Santa Mónica confiaba en la soberanía del Señor en todas las áreas de su vida. Sin embargo, en el caso de Agustín, siendo él un joven muy inteligente, su padre decidió enviarlo a Cartago a estudiar, ya que esta era una ciudad que podría darle mejor estatus académico y social.
Esta idea destrozó a Mónica, ella sabía que esa ciudad estaba llena de pecado y libertinaje y por lo tanto no era el mejor lugar para el joven. La prioridad de su esposo era completamente diferente a la suya. Por un lado, ella quería que su hijo estuviese mas cerca de Dios, pero, por otro lado, su esposo veía como única prioridad que el muchacho fuera reconocido académicamente.
Santa Mónica se dedicó a orar por su hijo cuando lo tenía en su casa y mucho más cuando él ya no estaba. Ella decidió sujetarse a su esposo, pero eso no le impedía orar intensamente por su hijo. Acudió a quien sí podía cambiar el rumbo de esta historia, al Señor, el Omnipotente. Oró incansablemente y sin cesar por su esposo e hijo, clamó al Señor por la salvación de los dos.
Sus oraciones no eran para que su esposo cambiara y fuera mas cariñoso, amable, atento y fiel. Su enfoque siempre fue que él fuese salvo. Ella no estaba esperando una mejor vida en el presente, ella esperaba que sus más queridos gozaran de la vida eterna. Los sufrimientos que soportó, los soportó por amor a Cristo y a su marido. Ella anhelaba ver a Patricio confesando a Cristo como su salvador y Dios le concedió su petición.

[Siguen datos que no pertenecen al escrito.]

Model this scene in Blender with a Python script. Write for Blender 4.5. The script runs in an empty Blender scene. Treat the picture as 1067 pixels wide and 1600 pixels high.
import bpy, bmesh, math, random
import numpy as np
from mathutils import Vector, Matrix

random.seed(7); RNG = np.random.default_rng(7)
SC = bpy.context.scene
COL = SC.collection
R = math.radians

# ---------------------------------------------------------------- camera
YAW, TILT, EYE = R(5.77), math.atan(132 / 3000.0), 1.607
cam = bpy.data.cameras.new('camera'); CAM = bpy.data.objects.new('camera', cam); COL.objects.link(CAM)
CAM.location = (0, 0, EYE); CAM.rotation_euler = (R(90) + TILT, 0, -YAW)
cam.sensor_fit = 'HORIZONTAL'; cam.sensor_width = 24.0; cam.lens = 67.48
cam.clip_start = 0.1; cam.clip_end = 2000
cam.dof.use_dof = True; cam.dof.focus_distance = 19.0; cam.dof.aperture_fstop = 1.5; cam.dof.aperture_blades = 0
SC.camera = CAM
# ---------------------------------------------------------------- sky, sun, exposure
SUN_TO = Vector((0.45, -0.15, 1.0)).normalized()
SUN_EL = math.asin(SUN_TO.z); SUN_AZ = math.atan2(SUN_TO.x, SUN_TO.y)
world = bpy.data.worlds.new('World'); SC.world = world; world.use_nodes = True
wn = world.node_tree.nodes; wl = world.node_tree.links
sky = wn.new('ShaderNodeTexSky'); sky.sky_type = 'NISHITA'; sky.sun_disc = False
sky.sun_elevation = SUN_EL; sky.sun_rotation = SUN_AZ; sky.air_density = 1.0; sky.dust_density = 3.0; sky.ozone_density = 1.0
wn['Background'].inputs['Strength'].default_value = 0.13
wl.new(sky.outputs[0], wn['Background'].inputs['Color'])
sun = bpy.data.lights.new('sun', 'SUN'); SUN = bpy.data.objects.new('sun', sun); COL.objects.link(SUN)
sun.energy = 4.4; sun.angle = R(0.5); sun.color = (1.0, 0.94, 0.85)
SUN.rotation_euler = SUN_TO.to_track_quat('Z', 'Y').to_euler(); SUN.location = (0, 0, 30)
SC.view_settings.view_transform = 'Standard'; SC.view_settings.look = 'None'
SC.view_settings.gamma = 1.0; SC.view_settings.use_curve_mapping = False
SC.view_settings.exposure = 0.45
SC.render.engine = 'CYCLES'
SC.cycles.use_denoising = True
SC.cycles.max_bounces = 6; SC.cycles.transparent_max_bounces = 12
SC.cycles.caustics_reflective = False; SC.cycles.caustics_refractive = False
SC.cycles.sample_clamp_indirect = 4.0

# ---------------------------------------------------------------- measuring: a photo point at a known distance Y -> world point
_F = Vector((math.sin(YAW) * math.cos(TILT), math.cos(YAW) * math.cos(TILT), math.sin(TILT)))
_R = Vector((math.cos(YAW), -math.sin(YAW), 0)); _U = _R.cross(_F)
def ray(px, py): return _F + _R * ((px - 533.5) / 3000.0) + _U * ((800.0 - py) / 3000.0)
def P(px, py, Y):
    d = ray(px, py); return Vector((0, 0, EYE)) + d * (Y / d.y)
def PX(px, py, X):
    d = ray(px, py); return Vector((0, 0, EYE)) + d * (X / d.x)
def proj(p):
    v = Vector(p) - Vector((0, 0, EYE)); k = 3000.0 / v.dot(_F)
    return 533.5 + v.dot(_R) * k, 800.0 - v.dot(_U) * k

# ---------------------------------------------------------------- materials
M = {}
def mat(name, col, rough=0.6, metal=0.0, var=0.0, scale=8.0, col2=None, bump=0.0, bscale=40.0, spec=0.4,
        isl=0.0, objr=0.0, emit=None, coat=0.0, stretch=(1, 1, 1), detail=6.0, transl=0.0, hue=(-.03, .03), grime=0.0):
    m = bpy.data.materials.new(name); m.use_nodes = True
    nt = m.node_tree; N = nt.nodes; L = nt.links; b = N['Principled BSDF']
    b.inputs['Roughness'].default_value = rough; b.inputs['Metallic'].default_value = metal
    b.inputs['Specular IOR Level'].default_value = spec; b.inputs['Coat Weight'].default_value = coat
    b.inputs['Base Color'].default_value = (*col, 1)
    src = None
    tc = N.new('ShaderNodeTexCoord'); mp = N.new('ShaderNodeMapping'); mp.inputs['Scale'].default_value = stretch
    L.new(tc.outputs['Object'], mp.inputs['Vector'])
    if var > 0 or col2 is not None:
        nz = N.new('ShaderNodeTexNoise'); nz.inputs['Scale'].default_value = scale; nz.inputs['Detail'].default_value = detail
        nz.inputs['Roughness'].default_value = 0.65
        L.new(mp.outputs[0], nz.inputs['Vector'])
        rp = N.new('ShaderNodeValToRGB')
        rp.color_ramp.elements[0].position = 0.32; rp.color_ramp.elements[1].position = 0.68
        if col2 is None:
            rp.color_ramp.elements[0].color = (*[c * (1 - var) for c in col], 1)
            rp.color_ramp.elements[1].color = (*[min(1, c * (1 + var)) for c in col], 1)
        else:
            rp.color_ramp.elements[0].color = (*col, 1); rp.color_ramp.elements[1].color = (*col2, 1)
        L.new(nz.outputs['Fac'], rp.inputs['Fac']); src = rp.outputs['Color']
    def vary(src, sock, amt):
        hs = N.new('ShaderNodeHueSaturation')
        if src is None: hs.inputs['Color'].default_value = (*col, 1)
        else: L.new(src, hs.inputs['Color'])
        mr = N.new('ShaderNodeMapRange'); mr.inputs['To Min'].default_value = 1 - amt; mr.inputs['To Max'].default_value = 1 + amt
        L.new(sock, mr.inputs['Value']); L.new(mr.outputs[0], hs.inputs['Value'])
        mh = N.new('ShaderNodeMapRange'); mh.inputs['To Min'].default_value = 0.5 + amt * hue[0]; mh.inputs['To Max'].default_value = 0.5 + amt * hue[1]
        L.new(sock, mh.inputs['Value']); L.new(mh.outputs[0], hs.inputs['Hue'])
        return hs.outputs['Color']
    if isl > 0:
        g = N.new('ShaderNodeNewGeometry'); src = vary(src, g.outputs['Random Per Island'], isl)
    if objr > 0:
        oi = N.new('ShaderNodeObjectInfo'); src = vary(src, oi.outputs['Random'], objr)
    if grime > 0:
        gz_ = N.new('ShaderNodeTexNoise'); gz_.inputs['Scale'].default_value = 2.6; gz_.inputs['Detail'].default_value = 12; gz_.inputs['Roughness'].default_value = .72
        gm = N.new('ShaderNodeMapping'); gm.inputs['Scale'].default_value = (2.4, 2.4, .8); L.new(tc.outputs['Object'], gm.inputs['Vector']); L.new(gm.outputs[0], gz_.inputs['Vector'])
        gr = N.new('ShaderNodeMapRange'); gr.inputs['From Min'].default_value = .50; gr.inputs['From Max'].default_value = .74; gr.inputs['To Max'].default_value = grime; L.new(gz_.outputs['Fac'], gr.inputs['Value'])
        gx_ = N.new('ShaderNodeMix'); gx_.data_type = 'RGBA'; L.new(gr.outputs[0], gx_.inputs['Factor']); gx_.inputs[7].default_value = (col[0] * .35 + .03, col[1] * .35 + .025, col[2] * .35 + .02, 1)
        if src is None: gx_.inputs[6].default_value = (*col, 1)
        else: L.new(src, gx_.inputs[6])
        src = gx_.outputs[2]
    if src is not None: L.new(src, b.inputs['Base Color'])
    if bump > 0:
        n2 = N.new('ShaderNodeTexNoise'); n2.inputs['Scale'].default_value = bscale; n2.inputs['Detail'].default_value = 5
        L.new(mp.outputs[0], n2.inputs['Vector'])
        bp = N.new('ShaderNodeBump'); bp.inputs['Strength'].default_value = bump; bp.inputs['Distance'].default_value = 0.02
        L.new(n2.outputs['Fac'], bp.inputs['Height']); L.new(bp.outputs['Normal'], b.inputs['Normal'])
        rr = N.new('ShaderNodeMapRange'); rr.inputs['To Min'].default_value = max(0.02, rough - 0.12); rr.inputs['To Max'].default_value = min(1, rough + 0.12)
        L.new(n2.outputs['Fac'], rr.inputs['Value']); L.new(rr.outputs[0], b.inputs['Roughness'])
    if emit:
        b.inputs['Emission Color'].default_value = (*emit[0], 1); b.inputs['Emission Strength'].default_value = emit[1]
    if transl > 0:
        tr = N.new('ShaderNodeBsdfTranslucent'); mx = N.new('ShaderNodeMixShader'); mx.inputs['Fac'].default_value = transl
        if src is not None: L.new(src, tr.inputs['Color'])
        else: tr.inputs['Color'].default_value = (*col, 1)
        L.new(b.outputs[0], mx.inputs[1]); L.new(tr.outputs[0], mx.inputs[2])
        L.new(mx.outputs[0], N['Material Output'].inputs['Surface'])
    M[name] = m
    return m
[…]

Mónica no se deslumbraba con los aparentes éxitos de su hijo, pues sabía que el éxito de este mundo era basura comparado con conocer a Cristo (Fil. 3, 7).
Sus ojos no estaban puestos en la tierra, sus ojos estaban puestos en la eternidad.
Ella confiaba en la promesa de Dios de una vida eterna, sabía que esta vida es pasajera, como neblina (Stg. 4, 14). Confiaba en que estaría en gloria con el Señor, y por eso su mayor oración era que sus amados estuviesen junto con ella por la eternidad.
Los afanes de este mundo y la vanagloria de la vida nos desenfocan de lo que realmente importa. Esposas y madres que dedican su vida a que su esposo e hijos sean los mejores académicos, deportistas y empresarios, dejando a un lado lo más importante, su vida eterna.
En el mundo esto es normal, lo desconcertante es verlo en la iglesia. A veces nos olvidamos de la importancia de la eternidad. Nos enfocamos mas en el comportamiento externo de nuestros hijos que en su corazón, en el reconocimiento de nuestros esposos, que en su vida espiritual. Incluso, mujeres solteras que se proclaman cristianas, buscando hombres que solo son caracterizados por ideales mundanos, más que por vidas espirituales. Recuerda, pon tus ojos en Cristo y no te desvíes por la vanidad de este mundo.